[WHAT THE TASK ASKS] Take the lines from the beginning of the material through the line containing "2.768, .128, .134), M['steel'], bl)" and retype them exactly, leaving the pictures out.

[AVAILABLE DATA]
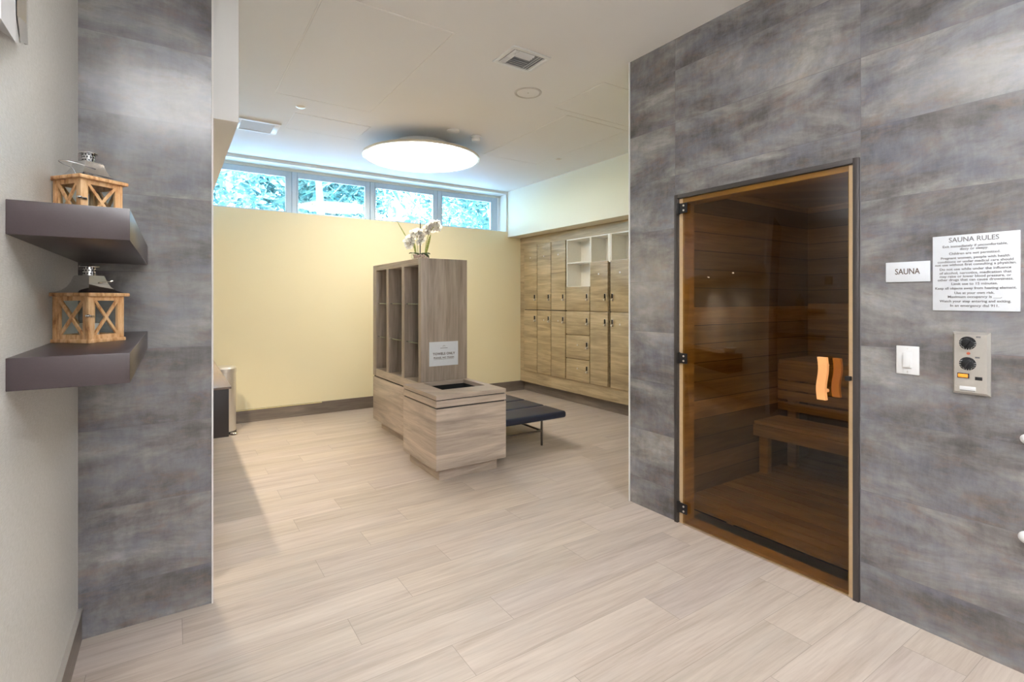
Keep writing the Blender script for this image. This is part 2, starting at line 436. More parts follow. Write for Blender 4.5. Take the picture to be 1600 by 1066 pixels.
# window wall: sill height 2.48, pocket above
struct('wall_back', MB().box(XL-.12, XF, YW, YW+.36, 0, 2.48).box(XL-.12, .22, YW, YW+.36, 2.48, ZC+.12), M['cream'])
struct('trim_5', MB().box(4.30, XF, YW, YW+.36, 2.48, ZC+.12), M['white_wall'])
struct('trim_4', MB().box(.22, 4.30, YW, YW+.36, 3.062, ZC+.12).box(.22, 4.30, YW+.22, YW+.36, 3.033, 3.062), M['white_wall'])
struct('wall_soffit', MB().box(4.33, XF, 2.54, YW, 2.395, ZC), M['soffit'])
struct('wall_lockers', MB().box(5.12, XF, 2.54, YW, 0, 2.395), M['cream'])
struct('baseboard_back', MB().box(.0, 4.64, YW-.014, YW, 0, .15, .002), M['base'])
struct('baseboard_lockers', MB().box(4.64, 4.66, 2.56, YW-.014, 0, .148), M['base'])
bl = struct('baseboard_left', MB().box(XL, XL+.013, YB, 2.768, 0, .128), M['base'])
struct('baseboard_cap', MB().box(XL, XL+.016, YB, 2.768, .128, .134), M['steel'], bl)

# windows
edges = [(.24, 1.24), (1.24, 2.237), (2.237, 3.24), (3.24, 4.285)]
for i, (a, b) in enumerate(edges):
    y0, y1 = YW+.22, YW+.28
    g0, g1 = a+.062, b-.062
    if i == 3: g1 = 4.165
    m = MB().box(a+.002, g0, y0, y1, 2.482, 3.032, .004).box(g1, b-.002, y0, y1, 2.482, 3.032, .004).box(g0, g1, y0, y1, 2.970, 3.032, .004).box(g0, g1, y0, y1, 2.482, 2.53, .004)
    m.box(g0, g0+.014, y0-.012, y0+.01, 2.53, 2.970).box(g1-.014, g1, y0-.012, y0+.01, 2.53, 2.970).box(g0, g1, y0-.012, y0+.01, 2.955, 2.970)
    wo = struct('window_%d' % (i+1), m, M['win_frame'])
    struct('window_pane', MB().box(g0, g1, y0+.026, y0+.032, 2.53, 2.970), M['win_glass'], wo)

# ================================================================ OUTSIDE
struct('ground', MB().box(-12, 18, YW+.4, 30, -.4, -.3), M['ground'])
def tree(name, x, y, h, rx, rz, n, ls, label, palm=False):
    t = empty(name, (x, y, -.3)); tag(t, label, 'tree', 'trees outside the clerestory windows')
    MB().tube([(x, y, -.3), (x+.1, y, h*.4), (x, y+.1, h*.8)], .13, 8, .06).build('trunk', M['bark'], t)
    m = MB(); rg = random.Random(int(x*100+y*7))
    if palm:
        for k_ in range(16):
            a = 2*PI*k_/16+rg.random()*.3; el = rg.uniform(-.2, 1.1); L = rx*rg.uniform(.8, 1.2)
            d = Vector((math.cos(a), math.sin(a), 0)); prev = None
            for s_ in range(14):
                q = s_/13; p = Vector((x, y, h))+d*(L*q*math.cos(el*.6))+Vector((0, 0, L*(math.sin(el)*q-1.0*q*q)))
                side = d.cross(Vector((0, 0, 1)))
                for sg in (-1, 1):
                    tip = p+side*sg*.5*(1-q*.5)+d*.22+Vector((0, 0, -.22)); wv = d*.045
                    m.quad(p-wv, p+wv, tip+wv*.2, tip-wv*.2)
    else:
        for _ in range(n):
            while True:
                q = Vector((rg.uniform(-1, 1), rg.uniform(-1, 1), rg.uniform(-1, 1)))
                if .25 < q.length < 1: break
            q = q*(.75+.25*math.sin(q.x*7+q.y*5)*math.cos(q.z*6))
            p = Vector((x+q.x*rx, y+q.y*rx, h+q.z*rz))
            a = Vector((rg.gauss(0, 1), rg.gauss(0, 1), rg.gauss(0, .6))).normalized(); b = a.cross(Vector((rg.gauss(0, 1), rg.gauss(0, 1), rg.gauss(0, 1)))).normalized()
            s = ls*rg.uniform(.6, 1.3)
            m.quad(p-a*s, p-b*s*.45, p+a*s, p+b*s*.45)
    m.build('crown', M['tree_leaf'], t, smooth=False)
tree('leafy_tree', -.3, 9.6, 4.0, 2.0, 2.0, 8500, .07, 'pale leafy tree seen through the leftmost clerestory pane')
tree('leafy_tree', 6.6, 10.6, 4.3, 1.9, 2.0, 7500, .075, 'leafy tree seen through the rightmost clerestory pane')
tree('palm_tree', 2.3, 10.0, 4.6, 2.0, 1, 0, 0, 'feathery palm seen through the second clerestory pane', True)
tree('palm_tree', 4.3, 11.2, 5.2, 2.3, 1, 0, 0, 'taller palm further back behind the third clerestory pane', True)
tree('leafy_tree', 3.3, 13.0, 4.9, 2.4, 2.0, 8000, .085, 'leafy tree filling the gap between the two palms')
tree('broadleaf_tree', 2.7, 15.0, 5.0, 4.0, 3.2, 8000, .13, 'wide bluish tree far behind the two palms')
tree('broadleaf_tree', 9.5, 16.0, 5.0, 4.0, 3.2, 6500, .13, 'wide tree far behind at the right of the clerestory')
tree('broadleaf_tree', -3.4, 15.0, 5.0, 3.6, 3.2, 6500, .13, 'wide tree far behind at the left of the clerestory')

# ================================================================ SAUNA
SX0, SX1, SY0, SY1, SZ = XR+.12, 4.76, .15, 2.35, 2.25
struct('wall_sauna_left', MB().box(SX0, SX1+.1, SY1, SY1+.06, 0, SZ+.05), M['cedar_wall'])
struct('wall_sauna_back', MB().box(SX1, SX1+.1, SY0, SY1, 0, SZ+.05), M['cedar_wall'])
struct('wall_sauna_right', MB().box(SX0, SX1+.1, SY0-.06, SY0, 0, SZ+.05), M['cedar_wall'])
struct('wall_sauna_front', MB().box(SX0, SX0+.02, SY0, DY0-.01, 0, SZ).box(SX0, SX0+.02, DY1+.01, SY1, 0, SZ).box(SX0, SX0+.02, DY0-.01, DY1+.01, DZ+.01, SZ), M['cedar_wall'])
struct('ceiling_sauna', MB().box(SX0, SX1, SY0, SY1, SZ, SZ+.05), M['cedar_wall'])
# duckboard
db = empty('duckboard', (3.55, 1.3, 0)); tag(db, 'slatted wooden duckboard covering the sauna floor', 'duckboard')
x = SX0+.11; ws = [.085, .085, .085, .085, .13, .085, .13, .085, .085, .13, .085, .13, .085, .085, .13]
i = 0
while x < SX1-.12:
    wv = ws[i % len(ws)]
    MB().box(x, min(x+wv, SX1-.01), SY0+.02, SY1-.02, .014, .034, .003).build('slat', M['cedar_dark'], db); x += wv+.014; i += 1
for ya in (1.9, .7): MB().box(SX0+.11, SX1-.02, ya, ya+.04, .0, .014).build('bearer', M['cedar_dark'], db)
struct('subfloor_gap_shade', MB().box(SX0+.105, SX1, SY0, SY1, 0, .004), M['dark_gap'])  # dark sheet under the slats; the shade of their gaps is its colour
struct('trim_3', MB().box(SX0-.12+.03, SX0+.1, DY0+.03, DY1-.03, 0, .012).box(SX0, SX0+.1, SY0+.02, SY1-.02, 0, .012), M['cedar_dark'])
# lower bench
b = empty('sauna_bench', (4.1, 1.3, .034)); tag(b, 'lower cedar sauna bench with open space beneath it', 'bench')
for j in range(4):
    MB().box(3.90+j*.092, 3.90+j*.092+.086, SY0+.02, SY1-.005, .425, .450, .004).build('seat_board', M['cedar'], b)
MB().box(3.885, 3.915, SY0+.02, SY1-.005, .335, .424, .004).build('apron', M['cedar'], b)
for yy in (SY1-.10, SY0+.05):
    MB().box(3.93, 3.99, yy, yy+.07, .034, .335, .004).build('leg', M['cedar'], b)
# upper bench
b = empty('sauna_bench', (4.5, 1.3, .034)); tag(b, 'upper cedar sauna bench with slatted front above the lower bench', 'bench')
for j in range(5):
    MB().box(4.262+j*.098, 4.262+j*.098+.09, SY0+.02, SY1-.005, .895, .920, .004).build('seat_board', M['cedar'], b)
MB().box(4.25, 4.275, SY0+.02, SY1-.005, .757, .894, .004).build('apron', M['cedar'], b)
for z0 in (.674, .592, .502):
    MB().box(4.25, 4.272, SY0+.02, SY1-.005, z0, z0+.071, .004).build('slat', M['cedar'], b)
for yy in (SY1-.14, SY0+.05):
    MB().box(4.280, 4.34, yy, yy+.07, .034, .894, .004).build('leg', M['cedar'], b)
b = empty('backrest_rail', (4.7, 1.3, 1.2)); tag(b, 'cedar backrest boards on the sauna wall above the upper bench', 'backrest')
for z0 in (1.16, 1.30):
    MB().box(4.715, 4.735, SY0+.1, SY1-.02, z0, z0+.09, .004).build('backrest_board', M['cedar'], b)
for yy in (.6, 1.9): MB().box(4.735, 4.76, yy, yy+.05, 1.1, 1.42).build('bracket', M['cedar'], b)
area('sauna_fill_light', (SX0+.14, 1.62, 2.16), .16, 3, (1, .76, .46), (0, -.7, 0))  # added lamp, kept out of view, to brighten the sauna interior
sl_ = empty('sauna_fill_lamp', (SX0+.07, 1.62, 2.13)); tag(sl_, 'small added fill lamp inside the sauna, unseen above the door', 'lamp')
MB().box(SX0+.021, SX0+.09, 1.50, 1.74, 2.15, 2.24, .004).build('lamp_base', M['cedar'], sl_)
MB().box(SX0+.091, SX0+.097, 1.52, 1.72, 2.165, 2.225, .002).build('diffuser', emis('sauna_fill_diffuser', (1, .7, .4), 2), sl_)

# door
d = empty('door_1', (XR, 1.62, 0)); tag(d, kind='structure')
fx0, fx1 = XR-.014, XR+.03
m = MB().box(fx0, fx1, DY0, DY0+.026, 0, DZ, .002).box(fx0, fx1, DY1-.026, DY1, 0, DZ, .002).box(fx0, fx1, DY0+.026, DY1-.026, DZ-.026, DZ, .002)
m.build('door_frame', M['frame_dark'], d)
def lining(xa, xb): return MB().box(xa, xb, DY0+.027, DY0+.052, 0, DZ-.027).box(xa, xb, DY1-.052, DY1-.027, 0, DZ-.027).box(xa, xb, DY0+.052, DY1-.052, DZ-.055, DZ-.027)
lining(XR+.005, XR+.022).build('door_stop', M['pale_wood'], d)
lining(XR+.0225, XR+.119).build('door_lining', M['cedar'], d)
gx = XR-.004
GY0, GY1 = DY0+.048, DY1-.060
MB().box(gx, gx+.008, GY0, GY1, .012, DZ-.029, .001).build('glass_panel', M['bronze_glass'], d)
for z in (2.0, 1.052, .105):
    h = MB().box(gx-.012, gx-.001, DY1-.098, DY1-.036, z-.032, z+.032, .004).box(gx-.016, XR+.0, DY1-.040, DY1-.022, z-.036, z+.036, .003).build('hinge', M['black_metal'], d)
    for dz in (.015, -.015): MB().cyl((gx-.013, DY1-.075, z+dz), .006, .004, 'X').build('screw', M['steel'], h)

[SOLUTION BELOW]
Keep writing the Blender script for this image. This is part 2, starting at line 436. More parts follow. Write for Blender 4.5. Take the picture to be 1600 by 1066 pixels.
# window wall: sill height 2.48, pocket above
struct('wall_back', MB().box(XL-.12, XF, YW, YW+.36, 0, 2.48).box(XL-.12, .22, YW, YW+.36, 2.48, ZC+.12), M['cream'])
struct('trim_5', MB().box(4.30, XF, YW, YW+.36, 2.48, ZC+.12), M['white_wall'])
struct('trim_4', MB().box(.22, 4.30, YW, YW+.36, 3.062, ZC+.12).box(.22, 4.30, YW+.22, YW+.36, 3.033, 3.062), M['white_wall'])
struct('wall_soffit', MB().box(4.33, XF, 2.54, YW, 2.395, ZC), M['soffit'])
struct('wall_lockers', MB().box(5.12, XF, 2.54, YW, 0, 2.395), M['cream'])
struct('baseboard_back', MB().box(.0, 4.64, YW-.014, YW, 0, .15, .002), M['base'])
struct('baseboard_lockers', MB().box(4.64, 4.66, 2.56, YW-.014, 0, .148), M['base'])
bl = struct('baseboard_left', MB().box(XL, XL+.013, YB, 2.768, 0, .128), M['base'])
struct('baseboard_cap', MB().box(XL, XL+.016, YB, 2.768, .128, .134), M['steel'], bl)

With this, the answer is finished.